Esta elite política durante os anos de nossa independência , destruiu e saqueou completamente o nosso poderoso exército ukrainiano, entregou seu um tiro a Criméia, e hoje sobre o sangue dos melhores filhos da Ukraina negocia com Kremlin o preço do território ukrainiano no Donbass.

E todas as próximas eleições em nosso país indicam: enquanto os pós-soviéticos descendentes das vítimas do Holodomor (aqueles que sobreviveram) continuarem maioria, ao SISTEMA de autoridade criminal nada ameaça.
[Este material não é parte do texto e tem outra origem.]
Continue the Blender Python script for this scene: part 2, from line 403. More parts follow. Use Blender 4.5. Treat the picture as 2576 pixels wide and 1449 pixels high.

1. Slobozhanshchyna - território histórico que abrangia atual Kharkiv, Sumy e parte de Donetsk e Luhansk na Ukraina. Voronezh, Kursk e Belgorod na Rússia. No final do século IX este território entrou na composição do territórios da Rus de Kyiv (Rus era o primeiro nome da Ukraina, do qual os moscovitas se apropriaram - OK). Os ataques tártaros, durante vários séculos transformaram este território em áreas desertas. A partir do século XV este território começou povoar-se com aldeões ukrainianos e cossacos dos lados direito e esquerdo do rio Dnieper. 

2. Donshchyna - terra histórica e geográfica da Ukraina, no lado direito do Baixo Don. Ocupa quase completamente as províncias de Donetsk e Luhansk, exceto as áreas localizadas ao norte de Seversky Donetsk pertencentes à Slobozhanshchyna .Em seu território de 50 mil quilômetros quadrados localiza-se região industrial - Donbass ou Bacia Carvoeira de Donetsk.